SF Writers. Convert.

If I may be droll, allow me to recommend to my fellow science fiction and fantasy novelists that they become Catholic
merely to increase their chance of writing a novel of lasting worth, power, and beauty, on the grounds that we Catholics see the cosmos as a sacramental temple whose stained glasses are lit with supernal light streaming in from beyond, and where the many-colored light touches, enchantment, magic, wonder and all the sacred things which give life richness spring up like elfin flowers, like the moly herb that wipes the lies of the eyes away, or like trees whose leaves are for the healing of nations: and like a wind in the stars we hear, far above the mystic horns of elfland blowing, the deeper magic ring in choirs of angelic song whose breath is the breath of life. -- John C. Wright's Journal

Posted by gerardvanderleun at June 21, 2012 12:12 PM. This is an entry on the sideblog of American Digest: Check it out.

Your Say

I think Wright's story of his conversion is one of the most beautiful I've read in a while. What's so interesting about it is how it is like so many conversion stories of Muslims.

Posted by: Jewel at June 21, 2012 7:44 PM

Right. And Catholics (along with other religionists) think that the Being who set up the entire universe in the Beginning, with its unbreakable, beautiful laws, and has overseen its running for fifteen billion years and change - that Being will set those laws aside for anyone who mouths the right words with the right attitude. OK. Sure.
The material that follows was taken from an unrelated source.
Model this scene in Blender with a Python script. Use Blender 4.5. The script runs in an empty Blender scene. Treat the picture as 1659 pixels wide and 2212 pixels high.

Believing in the power of prayer is truly staggering hubris.

Posted by: Fletcher Christian at June 21, 2012 10:52 PM

"Believing in the power of prayer is truly staggering hubris."

Your arrogance overwhelms your ignorance of Catholics.

Open your heart. Then open your mind long enough too close it on something bigger and greater than yourself. It is hubris on your part to think there is no power to prayer. Serious prayers are answered everyday.